Frank Enley’s PTSD flashback sequence was filmed perfectly, I thought. He enters a long tunnel, which is lit brightly (odd for a film noir). Is the bright light because he’s remembering clearly, truthfully? He hears snippets of the conversation from his time in the World War II prison camp in his mind. “You’ll find the tunnel in the north corner.” “Don’t do it, Joe.” By the time he comes to the end of the tunnel, he is distraught and shouting out loud in real time: “Don’t do it, Joe!” He heads to the train tracks and attempts suicide but jumps out of the way in the nick of time. From this point, Frank’s life spirals even more out of control (it first started spiraling out of control when he runs out of the builders’ convention after punching Joe Parkson). When Frank makes a conscious decision to set things right, his life seems to fall back into place.

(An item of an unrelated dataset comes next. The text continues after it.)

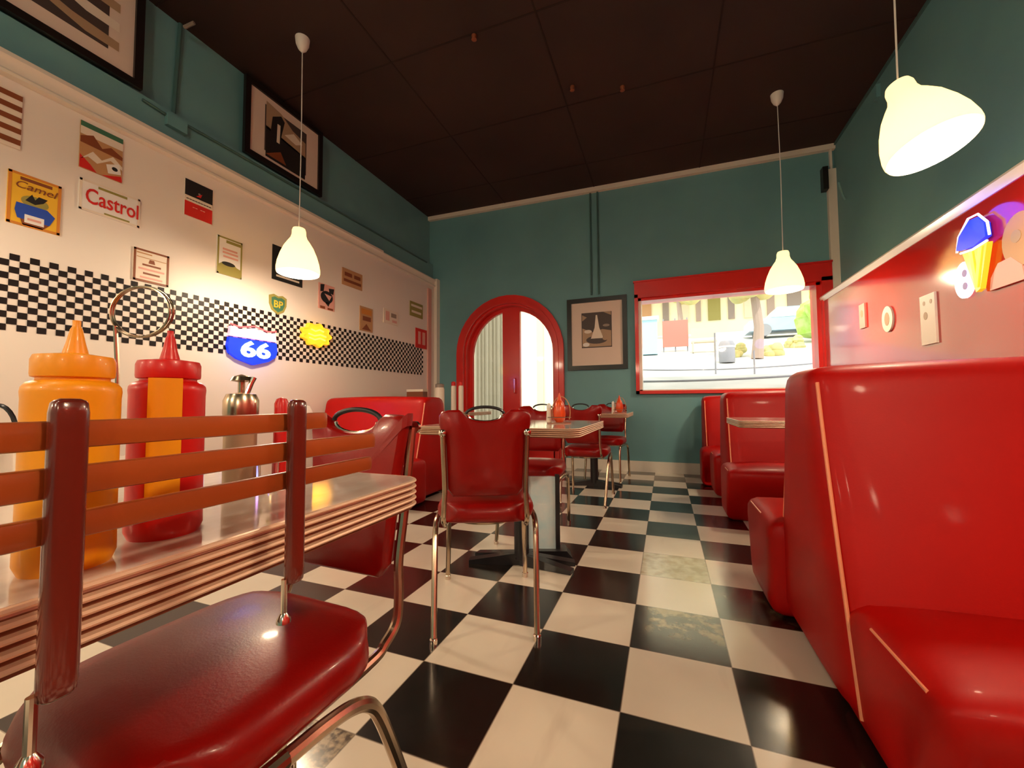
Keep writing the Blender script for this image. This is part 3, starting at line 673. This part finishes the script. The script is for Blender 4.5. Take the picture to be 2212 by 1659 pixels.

Late in the film, Edith Enley tells her husband that she knows now he has faults and weaknesses. Is learning that Frank is just like any other man another “act of violence”? She describes learning this information as a shock and attributes it to her youth and naïveté. I think this is just one of many acts of violence portrayed in this film. Betrayal is another. Frank feels he betrayed his men; he in turn is betrayed by the Nazi officer in the prison camp.

The opening of this film, with only “Metro-Goldwyn-Mayer presents” and the movie title, and the closing credits were stupendous. The letters were composed of simple, clear, white blocks and lines. They reminded me of a white picket fence (a white picket fence can be seen behind the closing credits), of small-town America and innocence, and how that innocence is tenuous at best. Act of Violence is a thought-provoking and moving portrayal of veterans and their loved ones struggling to come to terms with the past. It could be the story of veterans returning from any war and the families they come home to in any era.